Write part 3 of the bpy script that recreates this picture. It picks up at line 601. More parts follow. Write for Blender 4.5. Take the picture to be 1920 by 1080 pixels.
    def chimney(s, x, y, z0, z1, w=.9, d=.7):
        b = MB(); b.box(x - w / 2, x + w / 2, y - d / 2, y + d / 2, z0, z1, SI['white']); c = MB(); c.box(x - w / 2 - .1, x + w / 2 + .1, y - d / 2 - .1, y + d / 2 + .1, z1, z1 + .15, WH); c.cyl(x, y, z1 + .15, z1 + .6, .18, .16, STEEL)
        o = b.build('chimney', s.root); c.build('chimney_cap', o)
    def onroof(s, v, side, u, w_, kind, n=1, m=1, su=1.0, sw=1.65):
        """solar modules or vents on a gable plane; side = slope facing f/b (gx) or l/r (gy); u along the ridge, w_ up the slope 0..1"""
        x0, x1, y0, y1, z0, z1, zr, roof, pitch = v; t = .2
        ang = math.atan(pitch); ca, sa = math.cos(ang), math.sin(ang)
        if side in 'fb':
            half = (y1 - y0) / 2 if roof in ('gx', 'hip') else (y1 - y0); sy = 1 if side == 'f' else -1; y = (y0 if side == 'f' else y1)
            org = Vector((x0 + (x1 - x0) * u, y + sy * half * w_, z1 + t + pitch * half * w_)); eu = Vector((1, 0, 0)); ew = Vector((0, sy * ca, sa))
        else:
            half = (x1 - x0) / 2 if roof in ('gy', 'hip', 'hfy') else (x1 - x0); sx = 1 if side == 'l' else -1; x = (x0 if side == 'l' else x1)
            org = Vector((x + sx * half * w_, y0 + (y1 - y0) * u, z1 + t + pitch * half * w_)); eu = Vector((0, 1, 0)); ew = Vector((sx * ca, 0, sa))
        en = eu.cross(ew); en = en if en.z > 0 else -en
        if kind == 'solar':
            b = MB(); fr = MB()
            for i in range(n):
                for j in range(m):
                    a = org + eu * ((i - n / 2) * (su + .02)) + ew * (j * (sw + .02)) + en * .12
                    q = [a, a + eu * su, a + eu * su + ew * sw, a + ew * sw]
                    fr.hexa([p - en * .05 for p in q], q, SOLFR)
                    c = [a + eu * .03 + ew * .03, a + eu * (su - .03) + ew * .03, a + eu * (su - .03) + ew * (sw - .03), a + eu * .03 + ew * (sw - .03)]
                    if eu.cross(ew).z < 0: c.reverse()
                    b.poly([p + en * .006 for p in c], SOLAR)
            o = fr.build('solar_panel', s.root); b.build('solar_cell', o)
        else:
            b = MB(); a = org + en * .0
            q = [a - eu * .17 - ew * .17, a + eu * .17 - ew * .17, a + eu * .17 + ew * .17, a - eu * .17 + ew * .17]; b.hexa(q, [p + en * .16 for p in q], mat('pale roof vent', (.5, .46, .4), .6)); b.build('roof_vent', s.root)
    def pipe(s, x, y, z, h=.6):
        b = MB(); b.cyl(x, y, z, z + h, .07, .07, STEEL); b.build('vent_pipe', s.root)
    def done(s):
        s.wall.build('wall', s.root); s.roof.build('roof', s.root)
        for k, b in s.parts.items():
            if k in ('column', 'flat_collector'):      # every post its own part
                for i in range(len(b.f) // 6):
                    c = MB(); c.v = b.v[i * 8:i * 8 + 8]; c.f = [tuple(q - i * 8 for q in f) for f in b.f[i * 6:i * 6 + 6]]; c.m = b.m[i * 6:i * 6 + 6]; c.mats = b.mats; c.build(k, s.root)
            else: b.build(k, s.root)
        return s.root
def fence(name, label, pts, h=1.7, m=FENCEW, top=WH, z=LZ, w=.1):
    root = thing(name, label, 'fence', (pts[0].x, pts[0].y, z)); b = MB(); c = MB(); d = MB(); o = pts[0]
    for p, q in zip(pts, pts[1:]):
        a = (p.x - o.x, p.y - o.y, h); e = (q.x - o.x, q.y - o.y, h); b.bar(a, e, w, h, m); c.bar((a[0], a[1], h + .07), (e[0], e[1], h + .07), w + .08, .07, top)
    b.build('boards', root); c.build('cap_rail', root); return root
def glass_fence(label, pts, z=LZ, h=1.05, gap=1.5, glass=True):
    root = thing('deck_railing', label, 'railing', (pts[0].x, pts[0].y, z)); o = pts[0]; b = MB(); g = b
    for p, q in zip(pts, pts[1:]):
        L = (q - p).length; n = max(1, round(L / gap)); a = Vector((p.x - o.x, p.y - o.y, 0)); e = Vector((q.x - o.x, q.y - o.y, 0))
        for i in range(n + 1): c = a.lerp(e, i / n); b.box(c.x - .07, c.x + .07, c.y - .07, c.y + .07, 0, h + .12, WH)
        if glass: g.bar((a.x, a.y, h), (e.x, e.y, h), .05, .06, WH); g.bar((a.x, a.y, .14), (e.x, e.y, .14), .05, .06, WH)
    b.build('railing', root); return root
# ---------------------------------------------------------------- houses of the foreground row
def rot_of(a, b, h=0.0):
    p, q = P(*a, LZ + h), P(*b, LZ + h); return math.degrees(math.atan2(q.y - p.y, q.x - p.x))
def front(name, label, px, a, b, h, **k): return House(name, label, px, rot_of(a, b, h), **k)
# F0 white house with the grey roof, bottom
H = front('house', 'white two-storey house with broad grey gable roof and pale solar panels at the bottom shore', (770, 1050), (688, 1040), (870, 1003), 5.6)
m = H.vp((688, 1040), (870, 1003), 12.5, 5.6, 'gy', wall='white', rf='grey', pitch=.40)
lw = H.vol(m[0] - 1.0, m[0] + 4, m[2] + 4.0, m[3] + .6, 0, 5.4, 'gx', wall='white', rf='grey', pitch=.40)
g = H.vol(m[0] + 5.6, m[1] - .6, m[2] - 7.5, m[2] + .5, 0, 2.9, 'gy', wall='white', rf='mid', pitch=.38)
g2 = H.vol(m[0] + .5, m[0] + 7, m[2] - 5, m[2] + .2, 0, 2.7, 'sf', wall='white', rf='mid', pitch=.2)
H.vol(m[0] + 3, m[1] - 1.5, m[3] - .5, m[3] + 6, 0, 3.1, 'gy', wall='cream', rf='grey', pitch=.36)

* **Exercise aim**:
Write the material out again word for word.

* **Exercise response**:
Write part 3 of the bpy script that recreates this picture. It picks up at line 601. More parts follow. Write for Blender 4.5. Take the picture to be 1920 by 1080 pixels.
    def chimney(s, x, y, z0, z1, w=.9, d=.7):
        b = MB(); b.box(x - w / 2, x + w / 2, y - d / 2, y + d / 2, z0, z1, SI['white']); c = MB(); c.box(x - w / 2 - .1, x + w / 2 + .1, y - d / 2 - .1, y + d / 2 + .1, z1, z1 + .15, WH); c.cyl(x, y, z1 + .15, z1 + .6, .18, .16, STEEL)
        o = b.build('chimney', s.root); c.build('chimney_cap', o)
    def onroof(s, v, side, u, w_, kind, n=1, m=1, su=1.0, sw=1.65):
        """solar modules or vents on a gable plane; side = slope facing f/b (gx) or l/r (gy); u along the ridge, w_ up the slope 0..1"""
        x0, x1, y0, y1, z0, z1, zr, roof, pitch = v; t = .2
        ang = math.atan(pitch); ca, sa = math.cos(ang), math.sin(ang)
        if side in 'fb':
            half = (y1 - y0) / 2 if roof in ('gx', 'hip') else (y1 - y0); sy = 1 if side == 'f' else -1; y = (y0 if side == 'f' else y1)
            org = Vector((x0 + (x1 - x0) * u, y + sy * half * w_, z1 + t + pitch * half * w_)); eu = Vector((1, 0, 0)); ew = Vector((0, sy * ca, sa))
        else:
            half = (x1 - x0) / 2 if roof in ('gy', 'hip', 'hfy') else (x1 - x0); sx = 1 if side == 'l' else -1; x = (x0 if side == 'l' else x1)
            org = Vector((x + sx * half * w_, y0 + (y1 - y0) * u, z1 + t + pitch * half * w_)); eu = Vector((0, 1, 0)); ew = Vector((sx * ca, 0, sa))
        en = eu.cross(ew); en = en if en.z > 0 else -en
        if kind == 'solar':
            b = MB(); fr = MB()
            for i in range(n):
                for j in range(m):
                    a = org + eu * ((i - n / 2) * (su + .02)) + ew * (j * (sw + .02)) + en * .12
                    q = [a, a + eu * su, a + eu * su + ew * sw, a + ew * sw]
                    fr.hexa([p - en * .05 for p in q], q, SOLFR)
                    c = [a + eu * .03 + ew * .03, a + eu * (su - .03) + ew * .03, a + eu * (su - .03) + ew * (sw - .03), a + eu * .03 + ew * (sw - .03)]
                    if eu.cross(ew).z < 0: c.reverse()
                    b.poly([p + en * .006 for p in c], SOLAR)
            o = fr.build('solar_panel', s.root); b.build('solar_cell', o)
        else:
            b = MB(); a = org + en * .0
            q = [a - eu * .17 - ew * .17, a + eu * .17 - ew * .17, a + eu * .17 + ew * .17, a - eu * .17 + ew * .17]; b.hexa(q, [p + en * .16 for p in q], mat('pale roof vent', (.5, .46, .4), .6)); b.build('roof_vent', s.root)
    def pipe(s, x, y, z, h=.6):
        b = MB(); b.cyl(x, y, z, z + h, .07, .07, STEEL); b.build('vent_pipe', s.root)
    def done(s):
        s.wall.build('wall', s.root); s.roof.build('roof', s.root)
        for k, b in s.parts.items():
            if k in ('column', 'flat_collector'):      # every post its own part
                for i in range(len(b.f) // 6):
                    c = MB(); c.v = b.v[i * 8:i * 8 + 8]; c.f = [tuple(q - i * 8 for q in f) for f in b.f[i * 6:i * 6 + 6]]; c.m = b.m[i * 6:i * 6 + 6]; c.mats = b.mats; c.build(k, s.root)
            else: b.build(k, s.root)
        return s.root
def fence(name, label, pts, h=1.7, m=FENCEW, top=WH, z=LZ, w=.1):
    root = thing(name, label, 'fence', (pts[0].x, pts[0].y, z)); b = MB(); c = MB(); d = MB(); o = pts[0]
    for p, q in zip(pts, pts[1:]):
        a = (p.x - o.x, p.y - o.y, h); e = (q.x - o.x, q.y - o.y, h); b.bar(a, e, w, h, m); c.bar((a[0], a[1], h + .07), (e[0], e[1], h + .07), w + .08, .07, top)
    b.build('boards', root); c.build('cap_rail', root); return root
def glass_fence(label, pts, z=LZ, h=1.05, gap=1.5, glass=True):
    root = thing('deck_railing', label, 'railing', (pts[0].x, pts[0].y, z)); o = pts[0]; b = MB(); g = b
    for p, q in zip(pts, pts[1:]):
        L = (q - p).length; n = max(1, round(L / gap)); a = Vector((p.x - o.x, p.y - o.y, 0)); e = Vector((q.x - o.x, q.y - o.y, 0))
        for i in range(n + 1): c = a.lerp(e, i / n); b.box(c.x - .07, c.x + .07, c.y - .07, c.y + .07, 0, h + .12, WH)
        if glass: g.bar((a.x, a.y, h), (e.x, e.y, h), .05, .06, WH); g.bar((a.x, a.y, .14), (e.x, e.y, .14), .05, .06, WH)
    b.build('railing', root); return root
# ---------------------------------------------------------------- houses of the foreground row
def rot_of(a, b, h=0.0):
    p, q = P(*a, LZ + h), P(*b, LZ + h); return math.degrees(math.atan2(q.y - p.y, q.x - p.x))
def front(name, label, px, a, b, h, **k): return House(name, label, px, rot_of(a, b, h), **k)
# F0 white house with the grey roof, bottom
H = front('house', 'white two-storey house with broad grey gable roof and pale solar panels at the bottom shore', (770, 1050), (688, 1040), (870, 1003), 5.6)
m = H.vp((688, 1040), (870, 1003), 12.5, 5.6, 'gy', wall='white', rf='grey', pitch=.40)
lw = H.vol(m[0] - 1.0, m[0] + 4, m[2] + 4.0, m[3] + .6, 0, 5.4, 'gx', wall='white', rf='grey', pitch=.40)
g = H.vol(m[0] + 5.6, m[1] - .6, m[2] - 7.5, m[2] + .5, 0, 2.9, 'gy', wall='white', rf='mid', pitch=.38)
g2 = H.vol(m[0] + .5, m[0] + 7, m[2] - 5, m[2] + .2, 0, 2.7, 'sf', wall='white', rf='mid', pitch=.2)
H.vol(m[0] + 3, m[1] - 1.5, m[3] - .5, m[3] + 6, 0, 3.1, 'gy', wall='cream', rf='grey', pitch=.36)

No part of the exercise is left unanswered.